Work required: Repeat, please, only the lines from the top of the data down to the line with "o=pack('snack',(xx,y+(.032 if ti==0"; include both of those lines.

Material:
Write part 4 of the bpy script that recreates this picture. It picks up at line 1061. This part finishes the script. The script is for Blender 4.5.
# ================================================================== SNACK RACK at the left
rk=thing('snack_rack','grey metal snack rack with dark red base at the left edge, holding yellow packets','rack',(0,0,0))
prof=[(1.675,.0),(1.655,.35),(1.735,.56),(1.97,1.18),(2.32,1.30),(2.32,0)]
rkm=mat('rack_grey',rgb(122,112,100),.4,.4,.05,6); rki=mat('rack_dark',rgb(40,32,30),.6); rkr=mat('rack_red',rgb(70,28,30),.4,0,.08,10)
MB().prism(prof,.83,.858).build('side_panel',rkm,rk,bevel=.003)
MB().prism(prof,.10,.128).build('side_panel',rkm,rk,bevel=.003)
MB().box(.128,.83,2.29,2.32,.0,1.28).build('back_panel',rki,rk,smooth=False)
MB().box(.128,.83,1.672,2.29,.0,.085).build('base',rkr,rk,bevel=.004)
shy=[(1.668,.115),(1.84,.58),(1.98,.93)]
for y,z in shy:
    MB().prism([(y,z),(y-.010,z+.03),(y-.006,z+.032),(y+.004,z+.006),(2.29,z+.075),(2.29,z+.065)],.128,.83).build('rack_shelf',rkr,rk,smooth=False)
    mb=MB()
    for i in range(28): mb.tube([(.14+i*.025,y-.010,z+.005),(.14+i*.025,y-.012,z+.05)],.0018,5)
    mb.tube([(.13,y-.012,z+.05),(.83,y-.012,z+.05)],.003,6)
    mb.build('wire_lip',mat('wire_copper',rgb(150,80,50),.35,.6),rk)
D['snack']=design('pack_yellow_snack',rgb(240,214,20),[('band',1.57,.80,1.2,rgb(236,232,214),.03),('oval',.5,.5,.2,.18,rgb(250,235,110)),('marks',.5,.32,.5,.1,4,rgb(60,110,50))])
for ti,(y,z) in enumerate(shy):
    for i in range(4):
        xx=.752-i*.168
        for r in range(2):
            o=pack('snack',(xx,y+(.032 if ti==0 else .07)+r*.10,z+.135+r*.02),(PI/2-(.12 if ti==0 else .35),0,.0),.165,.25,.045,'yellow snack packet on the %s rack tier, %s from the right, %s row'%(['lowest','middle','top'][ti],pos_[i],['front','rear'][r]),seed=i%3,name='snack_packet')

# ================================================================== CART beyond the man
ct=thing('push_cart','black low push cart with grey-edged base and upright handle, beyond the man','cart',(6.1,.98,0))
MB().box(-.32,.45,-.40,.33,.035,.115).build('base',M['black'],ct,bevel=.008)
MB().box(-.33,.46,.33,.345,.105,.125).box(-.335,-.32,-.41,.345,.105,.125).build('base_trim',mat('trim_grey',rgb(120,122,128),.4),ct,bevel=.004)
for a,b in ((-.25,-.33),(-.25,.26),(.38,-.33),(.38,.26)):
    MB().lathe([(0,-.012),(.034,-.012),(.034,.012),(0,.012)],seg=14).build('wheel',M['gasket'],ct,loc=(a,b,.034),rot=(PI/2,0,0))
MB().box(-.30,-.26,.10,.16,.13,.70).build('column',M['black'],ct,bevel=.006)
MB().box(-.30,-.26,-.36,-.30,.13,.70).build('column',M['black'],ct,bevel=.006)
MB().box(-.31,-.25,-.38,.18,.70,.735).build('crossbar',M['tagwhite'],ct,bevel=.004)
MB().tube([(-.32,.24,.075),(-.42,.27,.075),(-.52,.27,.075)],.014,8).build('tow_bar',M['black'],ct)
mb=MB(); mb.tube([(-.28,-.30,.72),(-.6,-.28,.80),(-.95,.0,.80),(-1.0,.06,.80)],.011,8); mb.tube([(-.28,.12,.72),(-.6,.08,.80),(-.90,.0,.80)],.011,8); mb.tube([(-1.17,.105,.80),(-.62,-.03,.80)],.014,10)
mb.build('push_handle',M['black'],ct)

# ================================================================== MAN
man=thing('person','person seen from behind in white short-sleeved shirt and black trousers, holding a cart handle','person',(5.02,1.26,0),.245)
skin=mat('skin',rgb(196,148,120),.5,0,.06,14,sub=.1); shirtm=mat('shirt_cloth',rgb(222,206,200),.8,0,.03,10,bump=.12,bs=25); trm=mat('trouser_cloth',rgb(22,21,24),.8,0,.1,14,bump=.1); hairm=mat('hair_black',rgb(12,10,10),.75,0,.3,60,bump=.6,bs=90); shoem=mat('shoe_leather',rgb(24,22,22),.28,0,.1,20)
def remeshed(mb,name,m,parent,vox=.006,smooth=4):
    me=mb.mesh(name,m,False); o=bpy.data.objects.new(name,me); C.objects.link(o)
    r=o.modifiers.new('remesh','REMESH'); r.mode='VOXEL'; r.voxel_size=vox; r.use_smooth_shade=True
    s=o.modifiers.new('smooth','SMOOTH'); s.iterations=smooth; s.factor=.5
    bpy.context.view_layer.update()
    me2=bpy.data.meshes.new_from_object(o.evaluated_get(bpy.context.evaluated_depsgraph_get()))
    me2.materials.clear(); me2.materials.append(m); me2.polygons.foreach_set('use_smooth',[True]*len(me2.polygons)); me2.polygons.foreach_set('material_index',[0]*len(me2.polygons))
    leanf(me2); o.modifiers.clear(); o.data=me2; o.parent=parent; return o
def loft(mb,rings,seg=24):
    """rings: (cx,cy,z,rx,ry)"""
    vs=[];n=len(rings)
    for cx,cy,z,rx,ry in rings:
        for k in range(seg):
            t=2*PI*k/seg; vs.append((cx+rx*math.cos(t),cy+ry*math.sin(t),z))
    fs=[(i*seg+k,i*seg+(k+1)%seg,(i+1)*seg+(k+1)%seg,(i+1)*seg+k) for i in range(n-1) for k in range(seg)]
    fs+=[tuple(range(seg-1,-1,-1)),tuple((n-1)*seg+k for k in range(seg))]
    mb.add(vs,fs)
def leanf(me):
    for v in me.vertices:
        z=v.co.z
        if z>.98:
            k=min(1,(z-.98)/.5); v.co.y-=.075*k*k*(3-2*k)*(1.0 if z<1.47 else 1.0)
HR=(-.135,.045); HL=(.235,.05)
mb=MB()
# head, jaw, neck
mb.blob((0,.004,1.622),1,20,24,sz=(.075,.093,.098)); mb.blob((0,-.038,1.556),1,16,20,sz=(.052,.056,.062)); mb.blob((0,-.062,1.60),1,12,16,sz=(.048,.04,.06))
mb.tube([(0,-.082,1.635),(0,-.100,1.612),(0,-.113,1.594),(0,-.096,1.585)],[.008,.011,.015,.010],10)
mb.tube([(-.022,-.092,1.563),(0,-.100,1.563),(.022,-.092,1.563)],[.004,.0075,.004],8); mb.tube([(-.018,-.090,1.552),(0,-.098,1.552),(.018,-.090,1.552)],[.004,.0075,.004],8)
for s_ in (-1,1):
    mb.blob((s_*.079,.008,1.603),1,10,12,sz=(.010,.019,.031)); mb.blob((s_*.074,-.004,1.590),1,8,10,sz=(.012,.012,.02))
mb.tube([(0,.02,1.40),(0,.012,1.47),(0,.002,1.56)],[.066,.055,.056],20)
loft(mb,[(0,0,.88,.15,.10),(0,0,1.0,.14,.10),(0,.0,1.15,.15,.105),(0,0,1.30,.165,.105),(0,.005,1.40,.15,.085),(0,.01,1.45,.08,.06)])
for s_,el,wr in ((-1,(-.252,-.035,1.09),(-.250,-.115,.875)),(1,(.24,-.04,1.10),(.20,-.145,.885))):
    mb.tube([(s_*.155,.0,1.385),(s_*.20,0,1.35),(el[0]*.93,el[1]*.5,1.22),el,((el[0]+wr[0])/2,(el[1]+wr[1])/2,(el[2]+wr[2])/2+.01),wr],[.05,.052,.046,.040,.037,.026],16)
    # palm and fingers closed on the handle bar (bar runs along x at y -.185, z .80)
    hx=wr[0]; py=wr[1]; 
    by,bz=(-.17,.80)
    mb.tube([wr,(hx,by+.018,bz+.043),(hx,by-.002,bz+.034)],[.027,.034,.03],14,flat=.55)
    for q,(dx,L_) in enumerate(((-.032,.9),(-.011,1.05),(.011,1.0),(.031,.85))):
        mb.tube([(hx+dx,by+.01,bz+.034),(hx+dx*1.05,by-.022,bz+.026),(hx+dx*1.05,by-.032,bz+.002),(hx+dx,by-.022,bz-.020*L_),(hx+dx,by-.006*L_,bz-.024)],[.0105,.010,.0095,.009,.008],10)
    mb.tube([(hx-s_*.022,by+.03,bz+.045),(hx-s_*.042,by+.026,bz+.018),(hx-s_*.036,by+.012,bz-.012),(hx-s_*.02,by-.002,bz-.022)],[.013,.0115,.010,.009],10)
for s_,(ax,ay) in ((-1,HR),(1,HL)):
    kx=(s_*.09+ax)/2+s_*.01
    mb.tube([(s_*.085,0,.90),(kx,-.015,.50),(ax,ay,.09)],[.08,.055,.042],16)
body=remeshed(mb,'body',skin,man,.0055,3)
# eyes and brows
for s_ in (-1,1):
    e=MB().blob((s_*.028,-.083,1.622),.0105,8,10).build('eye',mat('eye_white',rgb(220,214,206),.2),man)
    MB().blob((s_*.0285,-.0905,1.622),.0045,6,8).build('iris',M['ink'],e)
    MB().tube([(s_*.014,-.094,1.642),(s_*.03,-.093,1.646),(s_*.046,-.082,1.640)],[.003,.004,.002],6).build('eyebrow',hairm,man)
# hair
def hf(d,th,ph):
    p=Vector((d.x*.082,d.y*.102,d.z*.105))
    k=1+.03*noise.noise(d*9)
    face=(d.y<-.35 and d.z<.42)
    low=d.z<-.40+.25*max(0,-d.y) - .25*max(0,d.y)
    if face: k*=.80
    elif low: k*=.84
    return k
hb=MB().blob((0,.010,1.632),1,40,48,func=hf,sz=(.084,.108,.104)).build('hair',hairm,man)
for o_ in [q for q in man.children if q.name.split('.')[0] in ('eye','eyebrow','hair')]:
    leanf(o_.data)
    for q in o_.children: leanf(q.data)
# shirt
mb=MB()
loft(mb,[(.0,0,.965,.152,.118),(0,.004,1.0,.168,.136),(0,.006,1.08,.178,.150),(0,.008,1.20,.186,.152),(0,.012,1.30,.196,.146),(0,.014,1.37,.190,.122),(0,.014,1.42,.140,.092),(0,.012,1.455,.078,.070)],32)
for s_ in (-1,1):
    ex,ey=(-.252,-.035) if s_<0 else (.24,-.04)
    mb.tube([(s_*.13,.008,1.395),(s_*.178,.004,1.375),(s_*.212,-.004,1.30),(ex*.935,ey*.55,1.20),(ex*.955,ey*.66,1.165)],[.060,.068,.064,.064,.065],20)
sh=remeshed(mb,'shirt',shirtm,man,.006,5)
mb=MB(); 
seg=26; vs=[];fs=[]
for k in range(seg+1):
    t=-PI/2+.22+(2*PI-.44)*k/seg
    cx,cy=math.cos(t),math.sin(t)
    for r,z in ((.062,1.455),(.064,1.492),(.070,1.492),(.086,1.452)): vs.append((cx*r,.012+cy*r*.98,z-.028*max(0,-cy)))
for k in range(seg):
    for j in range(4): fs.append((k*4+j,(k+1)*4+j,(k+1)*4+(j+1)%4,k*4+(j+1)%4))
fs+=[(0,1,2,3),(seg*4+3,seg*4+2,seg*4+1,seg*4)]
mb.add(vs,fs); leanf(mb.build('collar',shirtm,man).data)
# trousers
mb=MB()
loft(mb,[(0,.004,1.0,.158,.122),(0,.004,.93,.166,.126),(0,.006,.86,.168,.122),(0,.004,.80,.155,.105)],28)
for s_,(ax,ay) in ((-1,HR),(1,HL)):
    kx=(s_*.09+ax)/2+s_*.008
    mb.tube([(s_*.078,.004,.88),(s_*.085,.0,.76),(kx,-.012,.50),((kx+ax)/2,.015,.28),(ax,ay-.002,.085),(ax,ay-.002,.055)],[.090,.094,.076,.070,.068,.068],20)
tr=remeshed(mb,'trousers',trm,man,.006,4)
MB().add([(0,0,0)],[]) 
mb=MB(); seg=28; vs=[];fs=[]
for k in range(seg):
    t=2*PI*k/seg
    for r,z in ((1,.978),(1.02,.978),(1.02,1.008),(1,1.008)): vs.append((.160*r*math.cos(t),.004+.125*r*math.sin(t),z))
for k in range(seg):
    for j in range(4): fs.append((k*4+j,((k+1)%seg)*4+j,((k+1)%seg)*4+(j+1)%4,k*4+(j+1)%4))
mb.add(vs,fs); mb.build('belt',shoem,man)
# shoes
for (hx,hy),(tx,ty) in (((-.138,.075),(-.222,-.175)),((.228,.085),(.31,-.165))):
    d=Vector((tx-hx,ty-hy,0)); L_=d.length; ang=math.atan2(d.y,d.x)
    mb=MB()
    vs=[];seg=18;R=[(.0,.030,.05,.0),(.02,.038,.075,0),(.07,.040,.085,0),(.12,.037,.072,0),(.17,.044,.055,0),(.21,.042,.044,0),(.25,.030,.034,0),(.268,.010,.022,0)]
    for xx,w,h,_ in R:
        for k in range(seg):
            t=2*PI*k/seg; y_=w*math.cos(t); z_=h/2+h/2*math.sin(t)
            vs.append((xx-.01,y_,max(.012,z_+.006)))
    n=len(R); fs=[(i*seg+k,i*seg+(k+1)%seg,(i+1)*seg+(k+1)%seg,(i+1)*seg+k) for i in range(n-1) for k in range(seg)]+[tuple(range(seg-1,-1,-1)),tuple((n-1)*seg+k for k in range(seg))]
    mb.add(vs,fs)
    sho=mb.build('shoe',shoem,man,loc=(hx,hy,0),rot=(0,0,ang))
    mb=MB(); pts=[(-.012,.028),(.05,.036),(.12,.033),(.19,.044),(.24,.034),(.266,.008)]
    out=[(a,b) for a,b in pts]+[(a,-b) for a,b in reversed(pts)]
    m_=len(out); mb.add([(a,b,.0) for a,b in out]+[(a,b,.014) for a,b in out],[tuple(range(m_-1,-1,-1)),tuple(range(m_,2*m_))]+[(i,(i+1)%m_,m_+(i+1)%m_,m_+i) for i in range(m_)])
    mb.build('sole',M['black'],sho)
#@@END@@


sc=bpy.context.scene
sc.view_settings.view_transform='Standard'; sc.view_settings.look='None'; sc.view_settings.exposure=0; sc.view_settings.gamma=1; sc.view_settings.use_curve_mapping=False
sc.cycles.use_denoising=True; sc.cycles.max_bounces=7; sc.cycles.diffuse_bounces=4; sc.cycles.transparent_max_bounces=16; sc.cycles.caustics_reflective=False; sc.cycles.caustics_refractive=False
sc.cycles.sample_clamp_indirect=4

Solution to the problem:
Write part 4 of the bpy script that recreates this picture. It picks up at line 1061. This part finishes the script. The script is for Blender 4.5.
# ================================================================== SNACK RACK at the left
rk=thing('snack_rack','grey metal snack rack with dark red base at the left edge, holding yellow packets','rack',(0,0,0))
prof=[(1.675,.0),(1.655,.35),(1.735,.56),(1.97,1.18),(2.32,1.30),(2.32,0)]
rkm=mat('rack_grey',rgb(122,112,100),.4,.4,.05,6); rki=mat('rack_dark',rgb(40,32,30),.6); rkr=mat('rack_red',rgb(70,28,30),.4,0,.08,10)
MB().prism(prof,.83,.858).build('side_panel',rkm,rk,bevel=.003)
MB().prism(prof,.10,.128).build('side_panel',rkm,rk,bevel=.003)
MB().box(.128,.83,2.29,2.32,.0,1.28).build('back_panel',rki,rk,smooth=False)
MB().box(.128,.83,1.672,2.29,.0,.085).build('base',rkr,rk,bevel=.004)
shy=[(1.668,.115),(1.84,.58),(1.98,.93)]
for y,z in shy:
    MB().prism([(y,z),(y-.010,z+.03),(y-.006,z+.032),(y+.004,z+.006),(2.29,z+.075),(2.29,z+.065)],.128,.83).build('rack_shelf',rkr,rk,smooth=False)
    mb=MB()
    for i in range(28): mb.tube([(.14+i*.025,y-.010,z+.005),(.14+i*.025,y-.012,z+.05)],.0018,5)
    mb.tube([(.13,y-.012,z+.05),(.83,y-.012,z+.05)],.003,6)
    mb.build('wire_lip',mat('wire_copper',rgb(150,80,50),.35,.6),rk)
D['snack']=design('pack_yellow_snack',rgb(240,214,20),[('band',1.57,.80,1.2,rgb(236,232,214),.03),('oval',.5,.5,.2,.18,rgb(250,235,110)),('marks',.5,.32,.5,.1,4,rgb(60,110,50))])
for ti,(y,z) in enumerate(shy):
    for i in range(4):
        xx=.752-i*.168
        for r in range(2):
            o=pack('snack',(xx,y+(.032 if ti==0 else .07)+r*.10,z+.135+r*.02),(PI/2-(.12 if ti==0 else .35),0,.0),.165,.25,.045,'yellow snack packet on the %s rack tier, %s from the right, %s row'%(['lowest','middle','top'][ti],pos_[i],['front','rear'][r]),seed=i%3,name='snack_packet')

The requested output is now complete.